## PROBLEM TO SOLVE:
Will you return, word for word, only the lines from the top of the data below down to and including the one with "COL = SC.collection"?

## GIVEN MATERIAL:
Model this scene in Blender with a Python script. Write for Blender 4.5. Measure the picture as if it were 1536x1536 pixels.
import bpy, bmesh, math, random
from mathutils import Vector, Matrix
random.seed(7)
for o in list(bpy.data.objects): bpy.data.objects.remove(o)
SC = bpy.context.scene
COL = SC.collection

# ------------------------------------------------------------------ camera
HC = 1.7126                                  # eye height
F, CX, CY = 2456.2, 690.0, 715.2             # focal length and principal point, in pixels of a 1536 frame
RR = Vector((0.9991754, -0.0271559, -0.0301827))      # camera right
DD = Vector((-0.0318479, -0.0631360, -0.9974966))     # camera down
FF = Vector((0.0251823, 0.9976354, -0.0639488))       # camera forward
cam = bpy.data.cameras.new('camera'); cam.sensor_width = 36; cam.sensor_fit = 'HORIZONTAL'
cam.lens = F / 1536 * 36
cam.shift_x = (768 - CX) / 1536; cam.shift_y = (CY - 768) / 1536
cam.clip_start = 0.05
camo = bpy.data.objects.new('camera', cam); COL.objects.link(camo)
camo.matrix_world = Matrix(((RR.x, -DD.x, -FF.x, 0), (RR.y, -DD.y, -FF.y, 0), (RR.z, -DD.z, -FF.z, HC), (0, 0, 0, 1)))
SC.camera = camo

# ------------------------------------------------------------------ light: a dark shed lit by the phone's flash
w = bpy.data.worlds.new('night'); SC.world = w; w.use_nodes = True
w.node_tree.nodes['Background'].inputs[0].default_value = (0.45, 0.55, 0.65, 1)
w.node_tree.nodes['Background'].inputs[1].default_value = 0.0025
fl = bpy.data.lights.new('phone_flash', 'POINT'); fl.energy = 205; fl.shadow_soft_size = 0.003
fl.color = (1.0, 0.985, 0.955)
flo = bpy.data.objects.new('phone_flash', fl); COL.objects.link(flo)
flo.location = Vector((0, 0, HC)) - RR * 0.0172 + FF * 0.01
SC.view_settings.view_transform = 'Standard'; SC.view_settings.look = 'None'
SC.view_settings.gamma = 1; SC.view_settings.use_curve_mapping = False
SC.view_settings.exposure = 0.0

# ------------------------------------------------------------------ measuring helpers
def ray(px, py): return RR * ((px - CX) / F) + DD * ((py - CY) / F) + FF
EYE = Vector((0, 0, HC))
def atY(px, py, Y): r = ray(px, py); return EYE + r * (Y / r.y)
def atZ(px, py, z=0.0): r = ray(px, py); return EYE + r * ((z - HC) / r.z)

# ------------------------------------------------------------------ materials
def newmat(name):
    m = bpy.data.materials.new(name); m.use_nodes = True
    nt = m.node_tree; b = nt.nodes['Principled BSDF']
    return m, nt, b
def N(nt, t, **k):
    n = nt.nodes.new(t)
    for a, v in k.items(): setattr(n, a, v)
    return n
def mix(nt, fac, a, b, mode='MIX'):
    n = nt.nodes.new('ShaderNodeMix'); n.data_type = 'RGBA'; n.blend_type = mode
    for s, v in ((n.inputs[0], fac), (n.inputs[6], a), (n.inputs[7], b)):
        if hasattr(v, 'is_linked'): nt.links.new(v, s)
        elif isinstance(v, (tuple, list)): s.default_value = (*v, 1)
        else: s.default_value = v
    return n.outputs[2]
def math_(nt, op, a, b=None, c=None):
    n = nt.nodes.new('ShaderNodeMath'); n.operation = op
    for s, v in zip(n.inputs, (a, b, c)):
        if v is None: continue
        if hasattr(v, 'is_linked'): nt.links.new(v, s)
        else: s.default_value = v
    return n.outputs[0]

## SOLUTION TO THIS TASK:
Model this scene in Blender with a Python script. Write for Blender 4.5. Measure the picture as if it were 1536x1536 pixels.
import bpy, bmesh, math, random
from mathutils import Vector, Matrix
random.seed(7)
for o in list(bpy.data.objects): bpy.data.objects.remove(o)
SC = bpy.context.scene
COL = SC.collection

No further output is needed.